Schröder isn’t a perfect player, but the league’s indifference towards him this offseason was too extreme. He’s a 6’3” playmaking guard who can pressure the rim, create his own shot (though the three-ball will need to improve) and provide steady defense. To acquire his skillset for just the Taxpayer Mid-Level Exception of $5.9 million is an absolute bargain. Now, he and the Celtics have a mutually beneficial relationship. Schröder gets an opportunity to rebuild his value on a visible stage with a likely playoff team, while the Celtics fill a major hole at guard for a remarkably low price, without compromising their prized financial flexibility next summer.

Their other reclamation project, Josh Richardson, will factor in as well. Richardson has a collection of skills that, taken all together, seem highly intriguing in theory. He’s a long, rangy combo guard/forward who can handle the ball a bit, create a little bit of offense, knock down threes at a decent clip and — most importantly — provide versatile and impactful defense. The problem is that he’s never seemed to put all these skills together at the same time, and that’s the puzzle that Udoka will have to solve to unlock his ceiling on this team.

Then there’s the youth movement, fresh off of an invigorating Summer League run. Payton Pritchard and Aaron Nesmith went to Las Vegas and largely played exactly as well as you hope to see from sophomore first round draft picks, and now both seem slotted in as important rotation contributors for the coming season. Nesmith’s growth is of particular interest; the Celtics don’t have an off-ball threat of the same caliber as his theoretical ceiling at the moment.

The case against Boston exceeding expectations this season may simply be the conference itself. This may be the strongest crop of Eastern Conference contenders in some time. With the exception of possibly Philadelphia, the top six seeds in the conference last season all have a reasonable case for coming back better this season, with a new playoff hopeful also emerging in Chicago. It’s going to be a difficult road to the top of the East this year.

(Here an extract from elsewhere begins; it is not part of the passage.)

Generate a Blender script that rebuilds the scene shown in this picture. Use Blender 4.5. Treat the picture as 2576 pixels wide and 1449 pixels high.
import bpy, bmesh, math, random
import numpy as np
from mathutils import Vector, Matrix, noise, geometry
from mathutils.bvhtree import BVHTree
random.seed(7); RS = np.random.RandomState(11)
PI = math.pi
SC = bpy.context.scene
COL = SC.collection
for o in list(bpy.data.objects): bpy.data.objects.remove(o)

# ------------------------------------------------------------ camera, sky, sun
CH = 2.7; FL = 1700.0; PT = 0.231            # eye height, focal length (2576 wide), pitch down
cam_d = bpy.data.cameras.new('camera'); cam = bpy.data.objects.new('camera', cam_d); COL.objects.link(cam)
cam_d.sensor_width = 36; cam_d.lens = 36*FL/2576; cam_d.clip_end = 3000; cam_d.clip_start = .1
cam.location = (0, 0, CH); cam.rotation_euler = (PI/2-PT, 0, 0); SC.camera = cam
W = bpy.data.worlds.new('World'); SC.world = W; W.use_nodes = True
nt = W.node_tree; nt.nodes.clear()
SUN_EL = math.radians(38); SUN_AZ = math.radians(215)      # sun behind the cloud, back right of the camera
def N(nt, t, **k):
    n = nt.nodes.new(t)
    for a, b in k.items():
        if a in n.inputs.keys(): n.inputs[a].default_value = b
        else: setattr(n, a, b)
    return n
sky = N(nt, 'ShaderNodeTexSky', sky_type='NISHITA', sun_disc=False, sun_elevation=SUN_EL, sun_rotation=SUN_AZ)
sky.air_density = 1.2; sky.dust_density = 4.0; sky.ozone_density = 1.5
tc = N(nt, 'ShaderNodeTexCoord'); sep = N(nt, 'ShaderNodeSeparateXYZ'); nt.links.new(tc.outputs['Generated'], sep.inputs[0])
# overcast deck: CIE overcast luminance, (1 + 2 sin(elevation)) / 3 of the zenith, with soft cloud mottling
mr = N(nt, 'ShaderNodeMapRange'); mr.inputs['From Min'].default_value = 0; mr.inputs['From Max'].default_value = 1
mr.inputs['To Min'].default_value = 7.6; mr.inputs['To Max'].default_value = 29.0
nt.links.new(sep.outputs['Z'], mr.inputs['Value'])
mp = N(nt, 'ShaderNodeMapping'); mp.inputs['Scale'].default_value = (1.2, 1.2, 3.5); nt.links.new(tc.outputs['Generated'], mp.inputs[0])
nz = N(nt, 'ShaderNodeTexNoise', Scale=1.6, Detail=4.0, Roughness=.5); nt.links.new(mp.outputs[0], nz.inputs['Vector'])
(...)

In talking through all these variables, though, you can start to paint a picture of a 2021-22 Celtics roster that outperforms expectations. It may be something like an 80th percentile outcome, but the Celtics have a feasible pathway to home court advantage in the first round of the playoffs, if not more. With two bona fide stars in Tatum and Brown, the window is always open; with some luck, this team could certainly climb through.